Comme dans les autres romans de la série des voyages extraordinaires, Jules Verne avait pour mission de vulgariser les connaissances scientifiques d'une façon distrayante. En choisissant d'imaginer un voyage vers la lune, il se donnait les moyens d'instruire ses jeunes lecteurs dans des domaines aussi différents que l'astronomie et l'artillerie. Mais faisant également œuvre d'anticipation, il lui fallait extrapoler à partir de prouesses techniques déjà réalisées et s'appuyer sur des théories dont, faute de formation scientifique, il ne pouvait pas vérifier la vraisemblance, même s'il pouvait consulter les travaux de vulgarisation comme ceux de François Arago sur l'astronomie, ou des scientifiques comme le mathématicien Joseph Bertrand, qui publie la même année (1865) chez le même éditeur (Hetzel) Les fondateurs de l'astronomie moderne, ouvrage que l'on retrouve ensuite sur les étagères du capitaine Némo dans Vingt mille lieues sous les mers ou son cousin Henri Garcet, professeur agrégé au lycée Henri-IV, auteur des Éléments de Mécanique et de Leçons Nouvelles de Cosmographie. Une des solutions trouvées par Jules Verne pour rester dans la vraisemblance consiste à reproduire fidèlement les caractéristiques des inventions déjà existantes tout en multipliant la taille et les performances des objets qu'il décrit. Cependant Jules Verne demeure conscient du risque d'erreur et procède avec prudence, soulignant systématiquement le caractère hypothétique de certaines théories, ce qui lui vaudra néanmoins des critiques, notamment de la part de Camille Flammarion.
- Est-il possible d’envoyer un projectile dans la Lune ?
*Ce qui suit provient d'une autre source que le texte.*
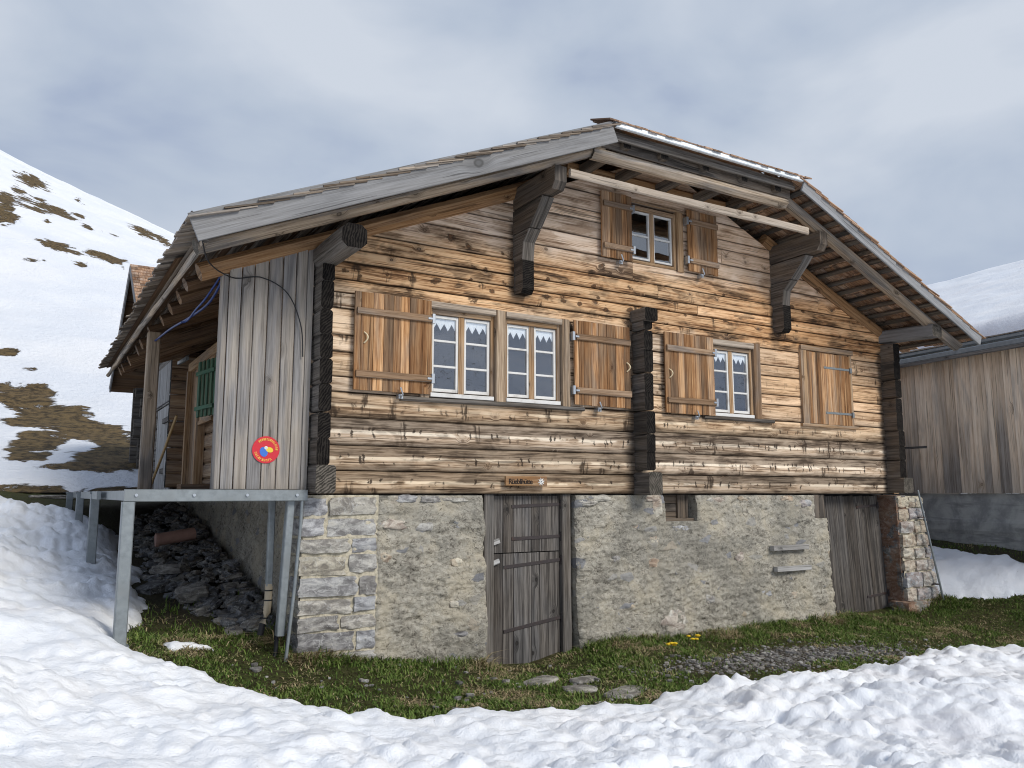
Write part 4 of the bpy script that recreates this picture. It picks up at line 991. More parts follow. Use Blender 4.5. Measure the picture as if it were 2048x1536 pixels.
nx, nz = 50, 110; t = np.linspace(0, 1, nx + 1); q = np.linspace(0, 1, nz + 1); T, Q = np.meshgrid(t, q, indexing='ij'); Zg = -1.95 + 1.94 * Q; Xg = 2.24 + .76 * T
Yg = -.008 - .05 * (1 - Q) - .010 * fbm(Xg * 9, Zg * 9, None, 81, 4)
mb.grid(np.stack([Xg, Yg, Zg], -1), np.stack([Xg, Zg], -1), None, .3, 0, True)
ny = 20; T, Q = np.meshgrid(np.linspace(0, 1, ny + 1), q, indexing='ij'); Zg = -1.95 + 1.94 * Q; Y2 = -.03 + .36 * T; X2 = 2.245 - .02 * fbm(Y2 * 9, Zg * 9, None, 82, 4) - .02 * (1 - Q)
mb.grid(np.stack([X2, Y2, Zg], -1), np.stack([Y2, Zg], -1), None, .3, 0, True, flip=True)
mb.build('mortar_bed', M['mortar'], chalet)
mb = MB()
for (xa, xb, s0, s1) in ((11.36, 11.93, .03, .26),):
    T, Q = np.meshgrid(np.linspace(0, 1, 24), q, indexing='ij'); Zg = -1.95 + 1.92 * Q
    Xg = xa + s0 * (1 - Q) + T * (xb - xa + (s1 - s0) * (1 - Q)); Yg = -.018 - .06 * (1 - Q) - .010 * fbm(Xg * 9, Zg * 9, None, 83, 4)
    mb.grid(np.stack([Xg, Yg, Zg], -1), np.stack([Xg, Zg], -1), None, .3, 0, True)
mb.build('mortar_bed', M['mortar'], chalet)
zb = [-1.80, -1.60, -1.40, -1.16, -.98, -.80, -.60, -.40, -.21, -.03]
mb = MB(); blocks(mb, 11.33, 11.95, -.06, .42, zb, 9, slantR=.26, slantL=.05, wmin=.24, wmax=.42); mb.build('buttress_stones', M['palestone'], chalet)
mb = MB()
for i, (z0, z1) in enumerate(zip(zb[:-1], zb[1:])):
    fz = -(z0 + z1) / 2 / 1.8
    mb.blob((11.45 + .05 * fz, .20, (z0 + z1) / 2), (.26, .46, z1 - z0 + .02), seed=i * 7 + 3, n=8, rough=.05, square=.9, smooth=True, freq=2)
mb.blob((11.5, -.03, -1.68), (.5, .3, .18), seed=77, n=8, rough=.1, square=.8, smooth=True)
mb.build('lichen_jamb', M['lichen'], chalet)
# stones showing in the render
for x, z, w, h, m in [(3.18, -.30, .27, .095, 1), (3.50, -.335, .2, .09, 0), (3.86, -.70, .14, .085, 1), (3.30, -.05, .22, .07, 0), (3.56, -.055, .24, .07, 0), (3.85, -.06, .3, .05, 0), (3.83, -1.12, .1, .07, 1), (6.60, -.17, .17, .34, 1), (6.53, -.55, .18, .09, 1), (6.78, -1.52, .36, .27, 1), (6.55, -.06, .22, .08, 1), (5.55, -.10, .25, .07, 0), (5.75, -.05, .3, .07, 0), (7.95, -.8, .14, .12, 1),
                      (6.5, -.82, .16, .1, 1), (8.95, -1.35, .13, .1, 1), (7.6, -.08, .3, .08, 1), (8.1, -.06, .25, .07, 1), (8.9, -.06, .3, .07, 1), (6.25, -.36, .1, .08, 1), (5.95, -.75, .11, .08, 0), (6.95, -.42, .28, .07, 0), (7.4, -1.3, .16, .11, 0), (8.4, -1.28, .2, .12, 0), (3.08, -.62, .12, .1, 1), (3.9, -1.42, .18, .06, 0), (6.05, -1.55, .14, .1, 0), (6.15, -1.3, .1, .06, 1), (9.3, -.12, .22, .1, 1)]:
    mb = MB(); mb.blob((x, .006 - .05 * (-z / 1.8), z), (w, .075, h), seed=int(abs(x * 97 + z * 31)), n=8, rough=.2, square=.25, smooth=True, rnd=rng.random(), freq=1.9); mb.build('wall_stone', M['palestone'] if m else M['stone'], chalet)

# doors
def board_door(name, xs, y, z0, z1, straps, shear=0., label=None, zsplit=None, irr=.03, mat='door'):
    mb = MB()
    parts = [(z0, z1)] if zsplit is None else [(z0, zsplit - .006), (zsplit + .006, z1)]
    for (a, b) in parts:
        for xa, xb in zip(xs[:-1], xs[1:]):
            sh0, sh1 = shear * (z1 - a) / (z1 - z0), shear * (z1 - b) / (z1 - z0)
            w = xb - xa - .004; lo = a + irr * rng.random() * (a == z0)
            mb.beam(((xa + xb) / 2 + sh0, y, lo), ((xa + xb) / 2 + sh1, y, b), w, .03, up=(0, 1, 0), wob=.002, n=8, ch=.004)
    o = mb.build(name, M[mat], chalet, label)
    for (xa, xb, za, zb) in straps:
        b = MB(); b.beam((xa, y - .019, za), (xb, y - .019, zb), .008, .036, n=2, wob=.001, ch=.002); b.tube([(xb, y - .03, zb - .05), (xb, y - .03, zb + .05)], .014); b.build('strap_hinge', M['iron'], o)
    return o
d1 = board_door('door', [4.36, 4.49, 4.63, 4.86, 4.965, 5.235], .11, -1.84, -.02, [(4.6, 5.25, -.14, -.115), (4.6, 5.25, -.49, -.475), (4.50, 5.25, -.79, -.735), (4.5, 5.25, -1.47, -1.37)], zsplit=-.64, label='grey stable door in two leaves with rusty strap hinges')
b = MB(); b.beam((4.27, .07, -.545), (4.43, .07, -.50), .025, .055, wob=.002, n=2); b.beam((4.30, .07, -.76), (4.43, .07, -.72), .025, .05, wob=.002, n=2); b.build('turn_button', M['palew'], d1)
mb = MB(); mb.box(4.23, 4.345, .03, .2, -1.8, -.005, 2, wob=.004, ch=.01); mb.box(5.245, 5.36, .04, .2, -1.8, -.005, 2, wob=.005, ch=.01); mb.box(4.345, 5.245, .16, .2, -1.8, 0, 2); mb.build('door_frame', M['dark'], chalet)
xs2 = [9.80, 10.02, 10.2, 10.42, 10.66, 10.90, 11.06, 11.24]
d2 = board_door('door', xs2, .24, -1.80, -.03, [(10.72, 11.22, -.20, -.17), (10.86, 11.36, -1.52, -1.49)], shear=.14, label='narrow leaning plank door beside the orange lichen jamb')
mb = MB(); mb.box(9.50, 9.62, .02, .10, -.36, -.01, 2, wob=.003); mb.box(9.625, 9.74, .03, .10, -.36, -.01, 2, wob=.003); mb.box(9.745, 9.86, .12, .2, -.36, -.01, 2, wob=.003); mb.build('door_side_boards', M['bracket'], chalet)
mb = MB(); mb.box(9.5, 11.5, .30, .34, -2, 0); mb.build('door_backing', M['void'], chalet)
mb = MB()
for a, b in ((-.33, -.22), (-.215, -.12), (-.115, -.01)): mb.box(6.74, 7.26, .16, .19, a, b, 0, wob=.003)
mb.box(7.07, 7.25, .13, .16, -.30, -.01, 2, wob=.003); mb.box(6.73, 7.27, .05, .2, -.335, -.30, 0, wob=.003); mb.build('boarded_cellar_window', M['bracket'], chalet)
for x0, x1, z, c in ((8.50, 9.19, -.71, 0), (8.55, 9.22, -.985, 1)):
    mb = MB(); mb.box(x0, x1, -.13, -.06, z - .032, z + .032, 0, wob=.002, ch=.004)
    tag(mb.build('wall_plank', M['palew']), ['short grey plank fixed to the rendered wall, upper of the pair beside the right-hand door', 'short grey plank fixed to the rendered wall, lower of the pair beside the right-hand door'][c], 'plank', 'two short planks on the stone wall')

# ---- porch
mb = MB(); ws = [1.47, 1.585, 1.70, 1.83, 1.965, 2.09, 2.20]
for a, b in zip(ws[:-1], ws[1:]):
    zt = float(rz((a + b) / 2)) - .36
    mb.box(a + .005, b - .005, -.05, -.022, .045, zt + .05, 2, wob=.002, ch=.003)
mb.box(1.42, 1.467, -.045, .12, .045, 2.02, 2, wob=.002); mb.box(2.203, 2.262, -.04, .06, .04, 2.45, 2, wob=.003)
scr = mb.build('porch_screen', M['screen'], chalet, 'upright grey boards screening the porch at the front')
mb = MB(); mb.beam((1.24, 3.3, .06), (1.24, 3.3, 2.02), .15, .15, up=(0, 1, 0), n=8, wob=.004, ch=.015); mb.build('porch_post', M['log'], chalet)
mb = MB()
mb.box(2.26, 2.40, 6.1, 6.22, .1, 2.1, 2, wob=.003); mb.box(2.24, 2.40, 7.05, 7.15, .1, 2.1, 2, wob=.003); mb.box(2.27, 2.40, 4.4, 7.2, 2.1, 2.25, 1, wob=.004); mb.box(2.28, 2.40, 4.25, 4.36, .1, 2.1, 2, wob=.003)
mb.build('porch_frame', M['frame'], chalet)
mb = MB()
for a in np.arange(6.22, 7.04, .14): mb.box(2.33, 2.36, a, a + .135, .1, 2.1, 2, wob=.002)
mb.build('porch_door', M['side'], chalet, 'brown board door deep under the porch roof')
mb = MB(); mb.box(2.28, 2.35, 5.0, 6.1, 1.1, 1.16, 1); mb.box(2.30, 2.33, 5.0, 6.1, 1.16, 2.1, 2); mb.build('side_window', M['frame'], chalet)
gs = MB()
for i in range(5): gs.beam((2.24 - .03 * i, 4.55 + .15 * i, 1.14), (2.24 - .03 * i, 4.55 + .15 * i, 1.98), .028, .152, up=(0, 1, 0), wob=.001)
go = gs.build('shutter', M['greenp'], chalet, 'green painted shutter under the porch roof')
for z in (1.27, 1.80):
    b = MB(); b.beam((2.21, 4.5, z), (2.09, 5.22, z), .03, .06, wob=.001); b.build('batten', M['greenp'], go)
mb = MB()
for z in np.arange(.1, 2.3, .24): mb.beam((2.5, 7.86, z + .12), (2.08, 7.86, z + .12), .16, .232, ch=.03, wob=.01, n=4, cap=1)
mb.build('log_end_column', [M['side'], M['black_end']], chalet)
mb = MB(); mb.beam((2.15, 6.6, 2.26), (2.15, 7.5, 2.30), .05, .06, wob=0); mb.build('metal_bracket', M['galv'], chalet)
mb = MB(); mb.box(1.55, 2.26, 2.6, 2.9, .05, .12, 0, wob=.004); mb.build('threshold', M['batten'], chalet)

# platform: galvanised frame with plank deck
pf = thing('platform', (1.5, 4, -1.2), 'galvanised steel platform carrying the porch floor on tall square legs', 'platform')
mb = MB()
for y in np.arange(-.05, 8.3, .15): mb.box(.80, 2.24, y, y + .14, -.02, .035, 0, wob=.002)
mb.build('plank_deck', M['dark'], pf)
mb = MB(); mb.box(.70, 2.25, -.125, -.06, -.065, .04, 0, ch=.006); mb.build('front_rail', M['galv'], pf)
mb = MB(); mb.box(.66, .70, 2.4, 8.3, -.06, .03, 1); mb.box(.75, .80, -.06, 8.3, -.06, .03, 1); mb.build('side_rail', M['galv'], pf)
for (x, y, zt) in ((.735, -.09, -.065), (.70, 3.25, -.0), (.66, 5.6, .0), (.62, 7.9, .0)):
    mb = MB(); mb.box(x - .05, x + .05, y - .05, y + .05, float(gz(x, y)) - .1, zt, 2, ch=.008); mb.build('leg', M['galv'], pf)
    if y > 1:
        mb = MB(); mb.box(x - .06, .8, y - .04, y + .04, zt, zt + .03, 0); mb.build('cross_rail', M['galv'], pf)
mb = MB(); mb.beam((2.12, -.02, -.06), (2.065, -.02, -1.28), .07, .085, up=(0, 1, 0), wob=0); mb.build('leg', M['galv'], pf, 'slanting galvanised leg beside the stone corner')
for x in (.79, 1.25, 1.7, 2.15):
    mb = MB(); mb.tube([(x, -.124, -.01), (x, -.138, -.01)], .014, 6); mb.build('bolt', M['steelbit'], pf)
mb = MB(); mb.box(.665, .805, -.155, -.02, float(gz(.735, -.09)) + .0, float(gz(.735, -.09)) + .015, 2); mb.build('foot_plate', M['galv'], pf)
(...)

- Quelle est la distance exacte qui sépare la Terre de son satellite ?
- Quelle sera la durée du trajet du projectile auquel aura été imprimée une vitesse initiale suffisante, et, par conséquent, à quel moment devra-t-on le lancer pour qu’il rencontre la Lune en un point déterminé ?
- À quel moment précis la Lune se présentera-t-elle dans la position la plus favorable pour être atteinte par le projectile ?
- Quel point du ciel devra-t-on viser avec le canon destiné à lancer le projectile ?
- Quelle place la Lune occupera-t-elle dans le ciel au moment où partira le projectile ?(Chapitre 4)
Les réponses à ces questions permettent de faire brièvement l'état des lieux des connaissances de l'époque. Toujours prudemment, il présente ensuite certaines solutions techniques imaginées par ses personnages comme des hypothèses, par exemple le système composé d'un plancher d'eau pour amortir les effets de l'accélération au décollage. Son inventeur, Barbicane, confie à Michel Ardan que le système peut s'avérer inefficace. En effet, comme l'ont noté les scientifiques, dans les conditions décrites par Jules Verne les voyageurs n'auraient pas survécu aux pressions exercées sur leur organisme au moment de l'accélération initiale.
" C’était à la fois le droit et le devoir de toute la Terre d’intervenir dans les affaires de son satellite. La souscription ouverte dans ce but s’étendit de Baltimore au monde entier, urbi et orbi.
Cette souscription devait réussir au-delà de toute espérance. Il s’agissait cependant de sommes à donner, non à prêter. L’opération était purement désintéressée dans le sens littéral du mot, et n’offrait aucune chance de bénéfice. " (chapitre 12)
De la Terre à la Lune est le premier roman, mais non le dernier, où Verne s'intéresse à l'astronomie. Il consacre au moins trois chapitres à faire l'état des connaissances de son époque dans les domaines de l'observation, de la sélénographie et des phases lunaires, mais de nombreuses références savantes émaillent le roman selon les besoins de l'action.
L'artillerie occupe une place importante dans le roman, à la fois comme solution technique au voyage dans la lune, mais également comme prétexte pour l'auteur à assigner des objectifs pacifiques plutôt que militaires au progrès technique. Le Gun Club de Baltimore ne compte parmi ses membres que des personnes ayant participé à l'invention ou l'amélioration des armes à feu. Admirables sur le plan technique, leurs inventions sont cruellement grotesques dans leurs conséquences :
" [..] il est évident que l’unique préoccupation de cette société savante fut la destruction de l’humanité dans un but philanthropique, et le perfectionnement des armes de guerre, considérées comme instruments de civilisation. " (Chapitre 1)
Comment briser le cercle vicieux qui fait que les progrès d'une science où se sont illustrés, note le narrateur, les Parrott, Dahlgreen, Rodman, l'inventeur du canon Rodman, Armstrong, Pallisser et Treuille de Beaulieu, exigent d'inévitables atrocités pour continuer à se développer (chapitre 1)? En lui assignant des buts pacifiques d'exploration répond Barbicane (chapitre 2).